# What you will do
Reproduce exactly, with no pictures, each line from the opening of the material down through the line containing "COL = SC.collection".

Records with scene code
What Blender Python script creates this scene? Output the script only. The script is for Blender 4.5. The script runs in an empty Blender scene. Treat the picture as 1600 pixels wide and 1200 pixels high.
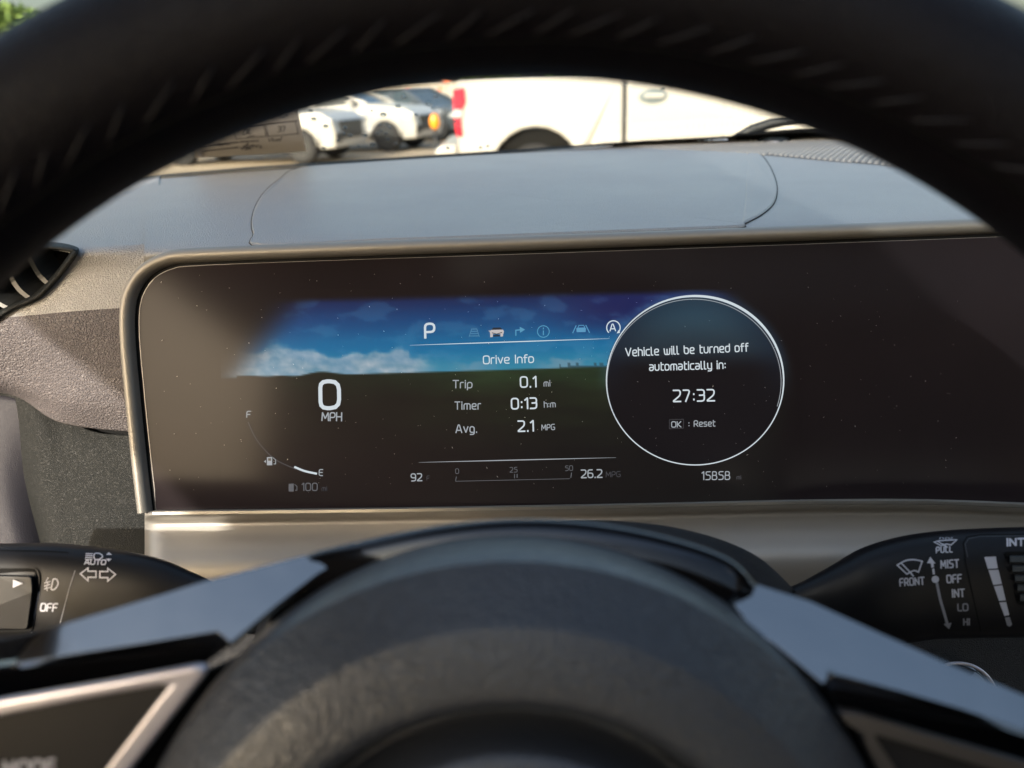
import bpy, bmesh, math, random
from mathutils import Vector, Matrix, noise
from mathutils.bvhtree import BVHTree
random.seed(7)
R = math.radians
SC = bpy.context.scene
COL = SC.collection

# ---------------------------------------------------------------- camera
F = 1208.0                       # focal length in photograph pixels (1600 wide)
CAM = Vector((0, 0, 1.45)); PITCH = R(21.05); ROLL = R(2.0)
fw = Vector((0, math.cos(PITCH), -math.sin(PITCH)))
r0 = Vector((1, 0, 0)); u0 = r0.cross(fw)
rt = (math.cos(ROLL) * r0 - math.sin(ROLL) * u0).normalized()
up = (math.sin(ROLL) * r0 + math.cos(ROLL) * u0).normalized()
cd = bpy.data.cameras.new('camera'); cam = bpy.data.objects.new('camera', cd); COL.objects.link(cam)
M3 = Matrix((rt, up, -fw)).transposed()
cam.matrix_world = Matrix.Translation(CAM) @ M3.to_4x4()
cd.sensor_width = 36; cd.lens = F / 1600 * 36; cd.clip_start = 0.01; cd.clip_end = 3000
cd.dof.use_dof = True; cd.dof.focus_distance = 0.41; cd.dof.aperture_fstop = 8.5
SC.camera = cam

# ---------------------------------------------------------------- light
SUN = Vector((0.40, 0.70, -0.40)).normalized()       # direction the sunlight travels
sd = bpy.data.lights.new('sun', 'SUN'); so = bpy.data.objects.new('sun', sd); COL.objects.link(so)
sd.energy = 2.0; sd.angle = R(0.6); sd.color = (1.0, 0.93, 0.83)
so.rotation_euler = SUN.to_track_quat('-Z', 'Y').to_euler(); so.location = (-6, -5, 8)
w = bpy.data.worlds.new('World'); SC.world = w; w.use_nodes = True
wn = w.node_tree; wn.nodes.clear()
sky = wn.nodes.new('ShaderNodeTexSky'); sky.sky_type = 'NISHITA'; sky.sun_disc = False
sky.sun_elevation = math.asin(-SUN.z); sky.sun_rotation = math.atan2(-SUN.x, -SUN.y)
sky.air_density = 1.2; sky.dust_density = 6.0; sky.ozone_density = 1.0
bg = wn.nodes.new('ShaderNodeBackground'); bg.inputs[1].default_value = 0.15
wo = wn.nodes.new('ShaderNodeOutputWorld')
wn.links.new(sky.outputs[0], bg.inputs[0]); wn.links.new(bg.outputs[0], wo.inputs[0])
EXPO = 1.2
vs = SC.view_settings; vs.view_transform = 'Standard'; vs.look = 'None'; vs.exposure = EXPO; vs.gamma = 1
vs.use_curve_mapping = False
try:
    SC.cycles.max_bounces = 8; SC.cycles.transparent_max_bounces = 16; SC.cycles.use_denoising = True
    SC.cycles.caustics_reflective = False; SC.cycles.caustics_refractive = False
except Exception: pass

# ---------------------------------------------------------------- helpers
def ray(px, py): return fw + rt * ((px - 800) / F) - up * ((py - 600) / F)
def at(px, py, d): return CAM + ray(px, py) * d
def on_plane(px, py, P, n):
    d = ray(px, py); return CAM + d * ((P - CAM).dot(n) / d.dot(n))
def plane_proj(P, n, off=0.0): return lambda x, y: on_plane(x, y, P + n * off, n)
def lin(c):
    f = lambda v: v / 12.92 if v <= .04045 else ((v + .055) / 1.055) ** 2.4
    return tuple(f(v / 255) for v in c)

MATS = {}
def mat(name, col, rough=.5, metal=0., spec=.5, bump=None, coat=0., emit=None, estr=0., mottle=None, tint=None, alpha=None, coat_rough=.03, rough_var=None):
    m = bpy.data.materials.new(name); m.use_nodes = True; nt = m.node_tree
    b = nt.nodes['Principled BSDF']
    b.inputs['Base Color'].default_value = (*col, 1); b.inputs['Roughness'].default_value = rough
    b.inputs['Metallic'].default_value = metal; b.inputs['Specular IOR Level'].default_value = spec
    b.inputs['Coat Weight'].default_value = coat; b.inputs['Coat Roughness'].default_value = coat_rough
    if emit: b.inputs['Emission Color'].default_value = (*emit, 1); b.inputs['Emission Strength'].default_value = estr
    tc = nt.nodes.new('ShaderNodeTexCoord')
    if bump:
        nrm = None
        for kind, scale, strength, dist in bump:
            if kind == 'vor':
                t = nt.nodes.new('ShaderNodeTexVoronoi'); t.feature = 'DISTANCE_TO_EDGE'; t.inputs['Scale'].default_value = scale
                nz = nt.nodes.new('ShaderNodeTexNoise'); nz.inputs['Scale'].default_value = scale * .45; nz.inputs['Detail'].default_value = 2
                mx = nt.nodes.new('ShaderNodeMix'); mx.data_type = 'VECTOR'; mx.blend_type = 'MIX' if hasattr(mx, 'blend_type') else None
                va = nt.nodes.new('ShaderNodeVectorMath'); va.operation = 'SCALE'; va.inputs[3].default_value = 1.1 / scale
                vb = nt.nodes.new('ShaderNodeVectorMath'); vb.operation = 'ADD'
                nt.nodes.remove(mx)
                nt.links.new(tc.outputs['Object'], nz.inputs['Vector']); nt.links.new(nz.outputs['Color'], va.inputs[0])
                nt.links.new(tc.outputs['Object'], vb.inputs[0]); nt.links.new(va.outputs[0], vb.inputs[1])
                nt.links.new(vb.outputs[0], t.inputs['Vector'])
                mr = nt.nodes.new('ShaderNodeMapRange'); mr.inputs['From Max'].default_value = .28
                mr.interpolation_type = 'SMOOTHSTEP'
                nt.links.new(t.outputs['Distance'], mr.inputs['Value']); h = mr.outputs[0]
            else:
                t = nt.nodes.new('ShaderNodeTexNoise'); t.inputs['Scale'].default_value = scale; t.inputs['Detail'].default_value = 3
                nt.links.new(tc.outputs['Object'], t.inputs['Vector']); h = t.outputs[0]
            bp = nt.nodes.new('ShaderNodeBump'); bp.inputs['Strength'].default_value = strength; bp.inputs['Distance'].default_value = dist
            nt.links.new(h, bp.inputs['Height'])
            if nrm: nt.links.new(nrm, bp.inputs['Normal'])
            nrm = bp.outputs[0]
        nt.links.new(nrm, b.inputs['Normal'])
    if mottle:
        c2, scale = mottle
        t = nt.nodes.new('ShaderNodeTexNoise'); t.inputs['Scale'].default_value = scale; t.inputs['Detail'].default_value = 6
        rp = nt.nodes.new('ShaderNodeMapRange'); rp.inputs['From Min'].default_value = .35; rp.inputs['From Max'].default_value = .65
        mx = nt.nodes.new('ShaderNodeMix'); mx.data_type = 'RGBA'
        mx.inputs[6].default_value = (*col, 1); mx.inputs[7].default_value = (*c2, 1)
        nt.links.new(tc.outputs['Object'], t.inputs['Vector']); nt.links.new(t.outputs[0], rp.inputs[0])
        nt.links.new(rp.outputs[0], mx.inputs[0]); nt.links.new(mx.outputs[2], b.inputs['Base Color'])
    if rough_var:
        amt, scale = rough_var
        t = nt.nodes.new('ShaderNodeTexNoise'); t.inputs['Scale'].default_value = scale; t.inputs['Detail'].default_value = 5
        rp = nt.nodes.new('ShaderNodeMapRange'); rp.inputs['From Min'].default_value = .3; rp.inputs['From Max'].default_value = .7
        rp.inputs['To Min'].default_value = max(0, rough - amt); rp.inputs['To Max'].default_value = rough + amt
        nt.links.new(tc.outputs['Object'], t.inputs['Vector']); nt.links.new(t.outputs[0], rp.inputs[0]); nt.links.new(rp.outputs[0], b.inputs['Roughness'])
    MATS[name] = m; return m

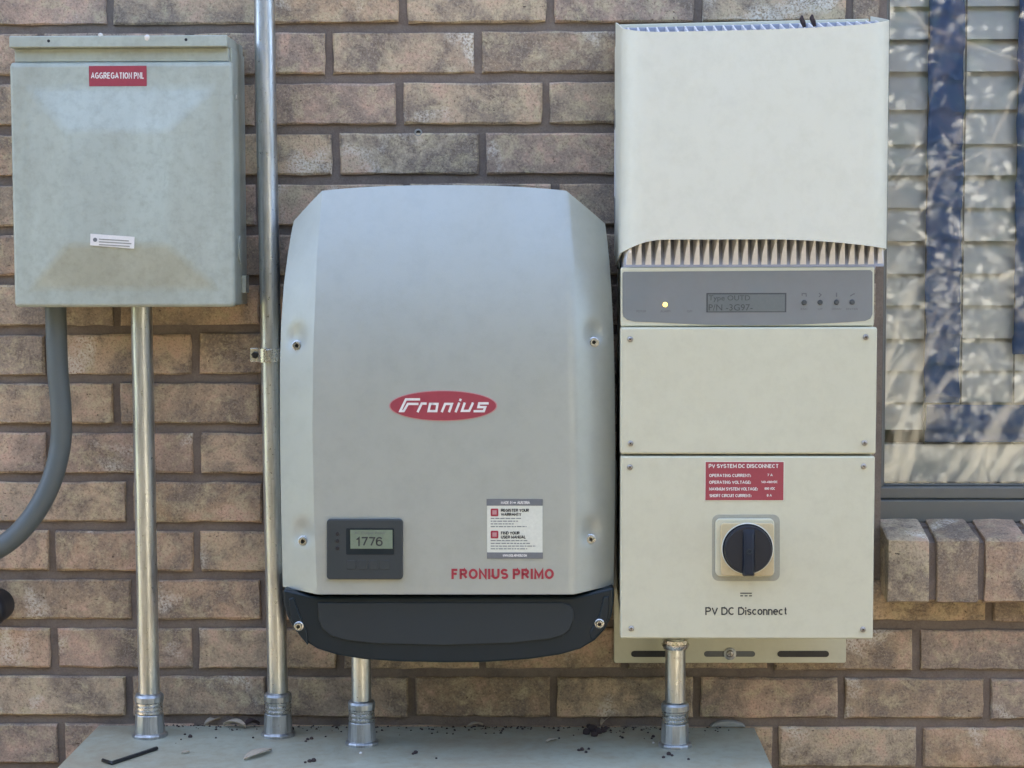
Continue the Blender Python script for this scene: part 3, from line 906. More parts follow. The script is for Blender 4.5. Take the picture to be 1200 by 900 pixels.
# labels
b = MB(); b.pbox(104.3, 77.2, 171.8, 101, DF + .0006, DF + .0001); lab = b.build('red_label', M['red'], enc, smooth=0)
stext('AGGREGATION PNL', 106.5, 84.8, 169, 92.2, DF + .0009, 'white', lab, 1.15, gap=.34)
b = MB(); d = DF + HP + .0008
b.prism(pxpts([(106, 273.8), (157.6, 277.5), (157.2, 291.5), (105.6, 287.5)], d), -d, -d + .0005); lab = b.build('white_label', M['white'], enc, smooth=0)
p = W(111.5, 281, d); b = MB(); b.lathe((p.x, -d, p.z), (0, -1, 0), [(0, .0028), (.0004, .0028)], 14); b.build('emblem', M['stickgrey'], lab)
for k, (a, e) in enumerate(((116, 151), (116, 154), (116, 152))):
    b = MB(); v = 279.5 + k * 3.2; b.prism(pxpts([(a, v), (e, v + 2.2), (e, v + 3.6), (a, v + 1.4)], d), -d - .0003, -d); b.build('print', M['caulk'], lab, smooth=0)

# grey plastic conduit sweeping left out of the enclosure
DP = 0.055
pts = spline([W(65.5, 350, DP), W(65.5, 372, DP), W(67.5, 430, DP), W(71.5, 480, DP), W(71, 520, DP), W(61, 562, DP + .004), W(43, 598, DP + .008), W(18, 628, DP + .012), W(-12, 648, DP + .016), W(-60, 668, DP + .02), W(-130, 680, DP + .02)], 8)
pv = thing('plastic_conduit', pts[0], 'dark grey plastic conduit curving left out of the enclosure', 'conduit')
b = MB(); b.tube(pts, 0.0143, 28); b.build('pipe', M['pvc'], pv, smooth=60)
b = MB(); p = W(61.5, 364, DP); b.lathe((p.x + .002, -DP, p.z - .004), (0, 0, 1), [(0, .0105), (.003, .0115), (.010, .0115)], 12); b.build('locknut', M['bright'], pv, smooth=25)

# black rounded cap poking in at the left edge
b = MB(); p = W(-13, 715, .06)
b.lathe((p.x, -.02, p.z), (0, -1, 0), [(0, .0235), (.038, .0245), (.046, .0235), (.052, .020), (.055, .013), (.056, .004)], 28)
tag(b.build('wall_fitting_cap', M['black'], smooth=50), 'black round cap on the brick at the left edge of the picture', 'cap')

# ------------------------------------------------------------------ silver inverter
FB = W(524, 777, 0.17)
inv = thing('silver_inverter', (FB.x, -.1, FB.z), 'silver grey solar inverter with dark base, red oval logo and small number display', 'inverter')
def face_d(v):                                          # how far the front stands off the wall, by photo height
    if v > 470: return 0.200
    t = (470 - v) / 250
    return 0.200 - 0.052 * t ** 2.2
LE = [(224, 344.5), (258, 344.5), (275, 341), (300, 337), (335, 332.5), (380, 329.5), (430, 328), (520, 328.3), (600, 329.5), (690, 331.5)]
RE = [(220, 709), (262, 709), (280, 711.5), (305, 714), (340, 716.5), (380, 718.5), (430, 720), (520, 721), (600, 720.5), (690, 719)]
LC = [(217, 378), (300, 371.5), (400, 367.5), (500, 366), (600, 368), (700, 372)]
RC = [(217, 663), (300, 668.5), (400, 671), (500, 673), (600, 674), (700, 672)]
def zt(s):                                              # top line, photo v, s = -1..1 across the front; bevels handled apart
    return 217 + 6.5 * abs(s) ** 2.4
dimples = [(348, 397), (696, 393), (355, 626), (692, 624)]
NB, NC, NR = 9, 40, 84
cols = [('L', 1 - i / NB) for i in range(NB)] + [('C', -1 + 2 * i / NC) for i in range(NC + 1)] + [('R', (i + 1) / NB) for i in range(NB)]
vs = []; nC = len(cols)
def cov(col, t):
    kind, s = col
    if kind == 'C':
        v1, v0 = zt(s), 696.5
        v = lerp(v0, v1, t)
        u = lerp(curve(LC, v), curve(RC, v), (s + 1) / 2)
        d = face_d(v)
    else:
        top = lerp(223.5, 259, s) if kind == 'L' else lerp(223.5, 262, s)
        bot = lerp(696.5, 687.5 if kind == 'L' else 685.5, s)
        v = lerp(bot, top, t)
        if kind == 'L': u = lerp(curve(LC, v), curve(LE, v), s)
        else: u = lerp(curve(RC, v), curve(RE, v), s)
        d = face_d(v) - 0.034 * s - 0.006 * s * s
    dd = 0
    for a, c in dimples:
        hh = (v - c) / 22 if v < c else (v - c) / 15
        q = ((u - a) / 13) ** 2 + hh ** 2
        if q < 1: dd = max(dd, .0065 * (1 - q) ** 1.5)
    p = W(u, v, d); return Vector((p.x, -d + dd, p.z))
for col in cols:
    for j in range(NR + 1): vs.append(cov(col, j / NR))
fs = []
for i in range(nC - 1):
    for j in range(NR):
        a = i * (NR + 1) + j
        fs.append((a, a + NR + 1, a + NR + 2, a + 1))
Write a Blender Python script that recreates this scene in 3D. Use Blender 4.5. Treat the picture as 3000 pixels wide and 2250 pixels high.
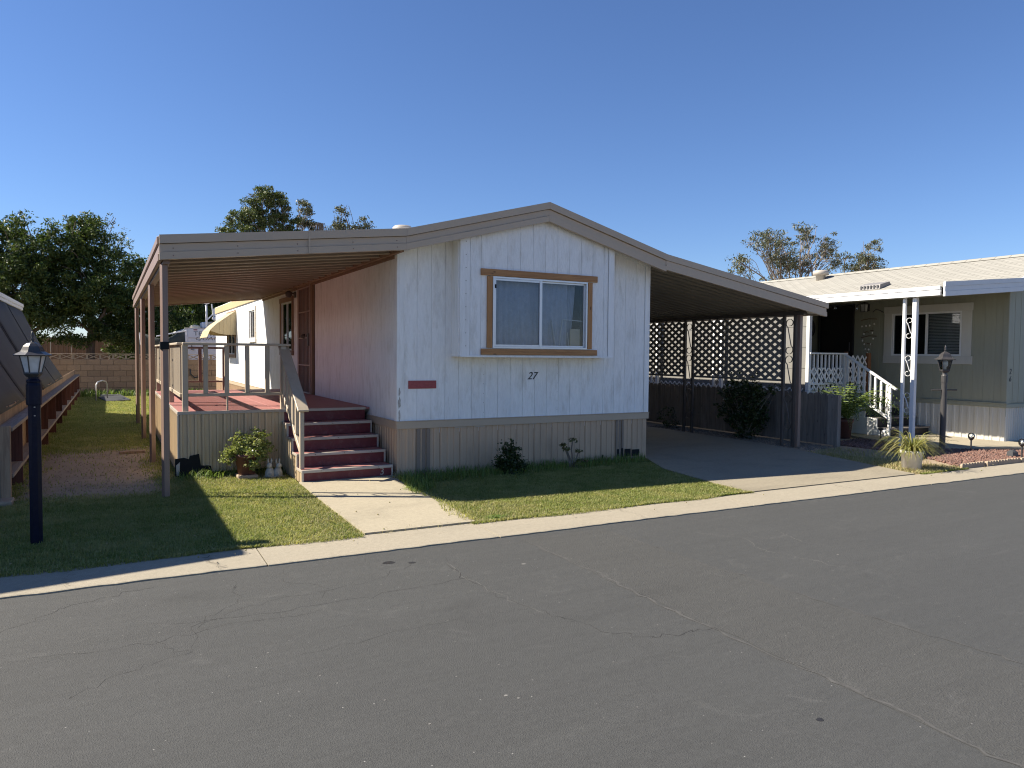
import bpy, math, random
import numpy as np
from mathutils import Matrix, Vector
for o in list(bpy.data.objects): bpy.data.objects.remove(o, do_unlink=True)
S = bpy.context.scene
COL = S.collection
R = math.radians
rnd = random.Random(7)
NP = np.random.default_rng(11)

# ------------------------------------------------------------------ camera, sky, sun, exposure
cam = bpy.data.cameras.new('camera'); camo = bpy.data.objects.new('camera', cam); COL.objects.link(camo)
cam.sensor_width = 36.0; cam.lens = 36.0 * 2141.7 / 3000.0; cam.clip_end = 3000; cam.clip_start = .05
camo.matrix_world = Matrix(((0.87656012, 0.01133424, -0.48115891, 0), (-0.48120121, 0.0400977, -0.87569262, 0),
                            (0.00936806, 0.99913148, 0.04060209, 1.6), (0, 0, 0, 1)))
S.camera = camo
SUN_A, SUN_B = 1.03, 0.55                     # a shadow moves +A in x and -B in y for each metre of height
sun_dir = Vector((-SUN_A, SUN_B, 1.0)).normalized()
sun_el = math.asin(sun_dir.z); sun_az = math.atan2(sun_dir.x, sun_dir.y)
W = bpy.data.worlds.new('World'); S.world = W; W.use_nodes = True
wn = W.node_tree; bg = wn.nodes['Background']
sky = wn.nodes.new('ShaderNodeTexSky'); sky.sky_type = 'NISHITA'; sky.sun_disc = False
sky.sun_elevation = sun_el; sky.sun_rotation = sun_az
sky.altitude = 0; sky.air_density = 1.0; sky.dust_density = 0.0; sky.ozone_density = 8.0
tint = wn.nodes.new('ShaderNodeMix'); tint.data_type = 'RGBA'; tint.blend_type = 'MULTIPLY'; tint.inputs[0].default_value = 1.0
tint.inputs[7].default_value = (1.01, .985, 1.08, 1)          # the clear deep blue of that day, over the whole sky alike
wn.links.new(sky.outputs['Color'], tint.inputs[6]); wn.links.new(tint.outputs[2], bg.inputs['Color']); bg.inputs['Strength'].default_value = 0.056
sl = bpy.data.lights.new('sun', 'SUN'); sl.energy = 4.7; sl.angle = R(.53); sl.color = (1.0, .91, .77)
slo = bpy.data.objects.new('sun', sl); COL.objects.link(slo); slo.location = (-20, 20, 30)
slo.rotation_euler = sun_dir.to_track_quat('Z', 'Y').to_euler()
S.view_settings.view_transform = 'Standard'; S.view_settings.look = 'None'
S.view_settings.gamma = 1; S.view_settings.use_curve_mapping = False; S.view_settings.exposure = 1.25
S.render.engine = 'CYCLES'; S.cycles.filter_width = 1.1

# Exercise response
What Blender Python script creates this scene? Output the script only. The script is for Blender 4.5. The script runs in an empty Blender scene. Treat the picture as 1600 pixels wide and 1200 pixels high.
import bpy, bmesh, math, random
from mathutils import Vector, Matrix, noise
from mathutils.bvhtree import BVHTree
random.seed(7)
R = math.radians
SC = bpy.context.scene
COL = SC.collection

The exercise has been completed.